I’d detour a mile for a camel.
This camel is on the tombstone of Hadji Ali, a Syrian Greek who served as a driver in the short-lived but infamously failed U.S. Camel Corps. Ali and several other camel drivers successfully traveled with the animals from Texas to California and back, the experiment was deemed a failure because the camels frightened the Army’s horses and burros, and thus were unsuited to serve as pack animals.
No one held it against the camel drivers who were hired to train soldiers to use them. The camels were auctioned off, and Ali became known as Hi Jolly, and remained in the country as a scout and pack driver who delivered freight using his camels. This venture became unprofitable, and he released his camels into the desert, settling down to raise a family, sometimes scouting for the Army, and becoming a living legend, dying in 1902. In 1935, the Governor of Arizona had a monument in the shape of a pyramid topped with a camel erected on his grave.
We visited his storied grave site on our road trip to the Grand Canyon. I learned of Hi Jolly when my friend Kim told me of the Red Ghost of the Arizona desert. At times described to be thirty feet tall and ridden by a devil, toppling wagons, this monster wrought havoc at remote sites in the desert until 1893, when a rancher shot it. The beast turned out to be one of the lost camels of the U.S. Camel Corps or one of their progeny, with a skeleton strapped to its back. The skeleton’s identity remains unknown, but everything from a soldier trying to ride it to a lost prospector hoping to find water have been suggested. There’s a junk statue of a red camel nearby, made of car parts (which I would have visited if I’d known about it) outside a store. There’s not much else in Quartzsite, Arizona. Not even an In-N-Out Burger.
Lake Havasu not only has an In-N-Out Burger, but the original London Bridge. In typical Wild West huckster fashion, some local with too much money bought the original when it was dismantled to be rebuilt to handle modern traffic, and brought the cladding bricks to this pretty spot on a reservoir north of the Bill Williams River. There’s a wildlife refuge on the way, where I spotted a Great Blue Heron and a Cormorant before going for my double-double animal style and fries. At the bridge itself, we saw local grackles, Great-taileds, I think.
There’s one in the water. This video of a Great-tailed Grackle was taken a few days later outside our hotel, but I love his song, so I’ll share it here.
Next week: The Grand Canyon!
I’ll let Southern Culture on the Skids sing you out.

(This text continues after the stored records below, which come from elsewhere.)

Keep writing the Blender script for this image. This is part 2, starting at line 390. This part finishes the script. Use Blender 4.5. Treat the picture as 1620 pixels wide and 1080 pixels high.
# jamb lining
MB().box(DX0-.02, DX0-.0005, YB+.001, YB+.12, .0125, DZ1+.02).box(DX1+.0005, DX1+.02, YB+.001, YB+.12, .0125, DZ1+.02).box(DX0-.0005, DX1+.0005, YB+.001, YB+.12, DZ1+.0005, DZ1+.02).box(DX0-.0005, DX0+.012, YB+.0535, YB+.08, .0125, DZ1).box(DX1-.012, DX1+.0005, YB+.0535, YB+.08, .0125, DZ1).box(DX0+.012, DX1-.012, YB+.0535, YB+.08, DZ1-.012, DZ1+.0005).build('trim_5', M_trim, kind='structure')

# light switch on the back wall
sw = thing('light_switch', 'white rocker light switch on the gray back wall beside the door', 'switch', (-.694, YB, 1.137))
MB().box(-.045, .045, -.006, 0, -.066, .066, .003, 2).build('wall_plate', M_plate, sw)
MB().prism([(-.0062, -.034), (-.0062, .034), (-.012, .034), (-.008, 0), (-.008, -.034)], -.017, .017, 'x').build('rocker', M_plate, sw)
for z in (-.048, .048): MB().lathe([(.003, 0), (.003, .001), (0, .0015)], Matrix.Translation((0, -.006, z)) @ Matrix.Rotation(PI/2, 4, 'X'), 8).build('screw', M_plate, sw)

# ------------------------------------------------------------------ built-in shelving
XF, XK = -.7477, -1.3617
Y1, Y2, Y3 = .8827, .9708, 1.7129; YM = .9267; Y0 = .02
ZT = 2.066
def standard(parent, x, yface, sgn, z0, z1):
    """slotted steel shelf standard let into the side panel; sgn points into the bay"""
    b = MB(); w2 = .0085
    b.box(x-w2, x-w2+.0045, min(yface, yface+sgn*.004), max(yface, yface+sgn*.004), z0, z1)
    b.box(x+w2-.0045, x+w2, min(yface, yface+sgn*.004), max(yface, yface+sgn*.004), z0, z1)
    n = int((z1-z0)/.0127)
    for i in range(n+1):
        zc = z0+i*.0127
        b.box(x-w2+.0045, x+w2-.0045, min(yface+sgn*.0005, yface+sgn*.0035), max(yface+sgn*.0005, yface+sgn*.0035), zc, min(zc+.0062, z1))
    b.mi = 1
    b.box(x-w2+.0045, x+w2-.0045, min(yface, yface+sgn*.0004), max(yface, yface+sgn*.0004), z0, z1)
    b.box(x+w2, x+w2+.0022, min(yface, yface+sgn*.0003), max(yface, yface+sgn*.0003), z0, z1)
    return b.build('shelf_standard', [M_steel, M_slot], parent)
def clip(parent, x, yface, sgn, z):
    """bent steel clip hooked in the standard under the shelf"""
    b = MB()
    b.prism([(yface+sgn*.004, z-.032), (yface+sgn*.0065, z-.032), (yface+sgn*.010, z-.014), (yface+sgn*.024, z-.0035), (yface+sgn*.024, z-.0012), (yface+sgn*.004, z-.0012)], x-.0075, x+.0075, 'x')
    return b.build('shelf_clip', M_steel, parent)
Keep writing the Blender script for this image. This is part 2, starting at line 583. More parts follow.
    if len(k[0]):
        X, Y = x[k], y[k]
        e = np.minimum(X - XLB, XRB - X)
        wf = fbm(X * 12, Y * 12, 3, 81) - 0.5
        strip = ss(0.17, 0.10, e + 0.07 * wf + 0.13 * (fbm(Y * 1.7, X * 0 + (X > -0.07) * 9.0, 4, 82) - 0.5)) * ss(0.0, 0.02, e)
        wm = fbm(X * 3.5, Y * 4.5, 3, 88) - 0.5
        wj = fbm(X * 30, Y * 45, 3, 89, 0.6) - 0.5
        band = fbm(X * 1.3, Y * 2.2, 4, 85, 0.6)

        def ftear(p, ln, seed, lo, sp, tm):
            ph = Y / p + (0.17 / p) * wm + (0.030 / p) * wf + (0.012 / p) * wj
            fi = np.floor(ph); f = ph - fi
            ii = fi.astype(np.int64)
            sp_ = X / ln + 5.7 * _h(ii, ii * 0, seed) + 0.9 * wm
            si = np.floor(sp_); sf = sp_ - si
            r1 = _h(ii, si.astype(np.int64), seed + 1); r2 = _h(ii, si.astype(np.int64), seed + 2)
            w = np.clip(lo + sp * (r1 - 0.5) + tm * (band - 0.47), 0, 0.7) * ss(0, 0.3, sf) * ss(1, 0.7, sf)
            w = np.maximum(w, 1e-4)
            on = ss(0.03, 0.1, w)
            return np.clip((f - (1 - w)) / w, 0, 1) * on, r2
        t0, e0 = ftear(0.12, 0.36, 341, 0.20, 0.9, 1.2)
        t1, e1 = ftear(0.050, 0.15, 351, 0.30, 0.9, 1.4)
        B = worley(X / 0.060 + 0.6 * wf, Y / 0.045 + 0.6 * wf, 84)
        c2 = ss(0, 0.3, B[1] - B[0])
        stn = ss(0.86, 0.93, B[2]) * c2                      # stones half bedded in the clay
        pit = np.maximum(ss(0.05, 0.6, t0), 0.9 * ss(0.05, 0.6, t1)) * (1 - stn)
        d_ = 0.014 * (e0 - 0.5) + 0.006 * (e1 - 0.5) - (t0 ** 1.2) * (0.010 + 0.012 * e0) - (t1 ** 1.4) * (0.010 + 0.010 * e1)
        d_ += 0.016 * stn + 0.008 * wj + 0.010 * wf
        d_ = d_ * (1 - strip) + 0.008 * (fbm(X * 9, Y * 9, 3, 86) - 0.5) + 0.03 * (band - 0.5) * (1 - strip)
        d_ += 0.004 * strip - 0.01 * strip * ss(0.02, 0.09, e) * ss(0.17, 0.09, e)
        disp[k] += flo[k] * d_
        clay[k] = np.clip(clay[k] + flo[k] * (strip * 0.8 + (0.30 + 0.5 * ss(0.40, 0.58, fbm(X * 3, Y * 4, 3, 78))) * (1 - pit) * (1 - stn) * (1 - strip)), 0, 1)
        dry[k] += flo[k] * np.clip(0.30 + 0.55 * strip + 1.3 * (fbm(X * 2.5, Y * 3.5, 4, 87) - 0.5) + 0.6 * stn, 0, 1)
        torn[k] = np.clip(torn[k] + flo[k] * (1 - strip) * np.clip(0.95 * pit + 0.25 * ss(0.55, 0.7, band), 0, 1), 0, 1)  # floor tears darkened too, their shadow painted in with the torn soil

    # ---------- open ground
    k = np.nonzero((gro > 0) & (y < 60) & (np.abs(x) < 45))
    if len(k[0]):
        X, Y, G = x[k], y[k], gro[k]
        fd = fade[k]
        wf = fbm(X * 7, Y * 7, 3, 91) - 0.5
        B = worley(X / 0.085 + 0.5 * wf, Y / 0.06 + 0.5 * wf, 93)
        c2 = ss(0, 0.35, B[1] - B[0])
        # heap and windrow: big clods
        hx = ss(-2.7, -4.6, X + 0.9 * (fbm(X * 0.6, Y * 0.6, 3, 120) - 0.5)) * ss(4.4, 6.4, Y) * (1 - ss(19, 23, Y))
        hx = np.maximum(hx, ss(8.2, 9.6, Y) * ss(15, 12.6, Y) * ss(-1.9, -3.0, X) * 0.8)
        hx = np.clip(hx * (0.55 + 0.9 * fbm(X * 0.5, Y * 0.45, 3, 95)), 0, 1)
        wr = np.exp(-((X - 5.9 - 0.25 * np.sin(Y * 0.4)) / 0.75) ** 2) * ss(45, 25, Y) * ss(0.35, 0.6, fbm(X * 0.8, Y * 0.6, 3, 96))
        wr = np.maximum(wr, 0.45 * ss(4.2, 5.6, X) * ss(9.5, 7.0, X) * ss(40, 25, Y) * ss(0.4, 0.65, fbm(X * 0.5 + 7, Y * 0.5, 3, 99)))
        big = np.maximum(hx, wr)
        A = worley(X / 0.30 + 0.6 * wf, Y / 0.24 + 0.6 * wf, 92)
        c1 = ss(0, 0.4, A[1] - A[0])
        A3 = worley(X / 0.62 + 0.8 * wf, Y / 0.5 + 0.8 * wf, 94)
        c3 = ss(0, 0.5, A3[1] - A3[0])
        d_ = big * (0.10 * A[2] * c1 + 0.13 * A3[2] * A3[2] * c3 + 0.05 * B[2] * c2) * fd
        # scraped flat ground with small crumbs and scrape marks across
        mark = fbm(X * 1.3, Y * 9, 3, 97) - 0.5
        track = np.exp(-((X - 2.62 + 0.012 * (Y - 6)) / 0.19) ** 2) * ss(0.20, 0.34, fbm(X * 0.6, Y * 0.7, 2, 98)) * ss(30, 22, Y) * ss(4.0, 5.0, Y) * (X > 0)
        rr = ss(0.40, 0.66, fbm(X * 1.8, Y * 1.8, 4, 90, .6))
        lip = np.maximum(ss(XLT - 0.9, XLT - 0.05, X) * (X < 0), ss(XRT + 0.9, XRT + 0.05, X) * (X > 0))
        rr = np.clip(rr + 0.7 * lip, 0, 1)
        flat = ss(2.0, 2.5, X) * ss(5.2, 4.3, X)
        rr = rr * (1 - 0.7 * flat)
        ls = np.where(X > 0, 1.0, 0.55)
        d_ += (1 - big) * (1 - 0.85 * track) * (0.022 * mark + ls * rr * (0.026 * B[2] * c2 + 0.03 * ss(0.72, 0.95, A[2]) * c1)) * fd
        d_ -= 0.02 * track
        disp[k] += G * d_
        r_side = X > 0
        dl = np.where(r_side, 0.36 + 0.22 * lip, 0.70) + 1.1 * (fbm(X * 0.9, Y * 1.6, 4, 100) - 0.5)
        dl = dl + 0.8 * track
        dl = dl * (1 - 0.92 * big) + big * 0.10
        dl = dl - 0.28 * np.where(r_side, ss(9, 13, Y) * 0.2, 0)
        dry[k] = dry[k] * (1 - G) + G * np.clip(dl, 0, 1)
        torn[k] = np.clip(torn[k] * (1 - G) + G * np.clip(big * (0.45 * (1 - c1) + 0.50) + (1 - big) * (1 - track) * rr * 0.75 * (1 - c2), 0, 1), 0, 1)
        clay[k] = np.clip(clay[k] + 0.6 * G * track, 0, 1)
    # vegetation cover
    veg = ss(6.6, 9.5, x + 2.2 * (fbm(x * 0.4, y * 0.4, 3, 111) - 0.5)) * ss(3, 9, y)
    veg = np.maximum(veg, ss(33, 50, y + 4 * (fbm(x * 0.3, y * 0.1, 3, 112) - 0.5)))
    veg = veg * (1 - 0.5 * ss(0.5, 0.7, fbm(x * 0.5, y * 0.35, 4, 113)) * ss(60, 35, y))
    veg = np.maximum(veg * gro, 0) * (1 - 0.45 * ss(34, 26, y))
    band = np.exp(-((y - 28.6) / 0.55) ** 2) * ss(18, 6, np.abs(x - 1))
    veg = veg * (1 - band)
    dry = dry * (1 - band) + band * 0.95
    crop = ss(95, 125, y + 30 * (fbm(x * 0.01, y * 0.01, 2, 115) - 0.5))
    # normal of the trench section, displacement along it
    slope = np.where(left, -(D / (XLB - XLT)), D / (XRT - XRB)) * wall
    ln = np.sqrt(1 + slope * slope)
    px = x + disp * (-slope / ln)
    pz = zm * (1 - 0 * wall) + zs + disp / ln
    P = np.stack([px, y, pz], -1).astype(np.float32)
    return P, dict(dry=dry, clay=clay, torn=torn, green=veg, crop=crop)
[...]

I think I started to comment on this before, became overwhelmed by my feelings about the idea of a camel corps, and ultimately forgot to press send. My apologies. The gist is that I 💗 this and the camel pyramid and thanks so much for going out of your way & sharing this with us.
Very interesting.
I knew vaguely about the camel corps debacle because of this movie which I knew *OF* but never saw:
https://www.imdb.com/title/tt0074614/
As a result, I never heard of Hi Jolly before reading your post. Thanks for sharing!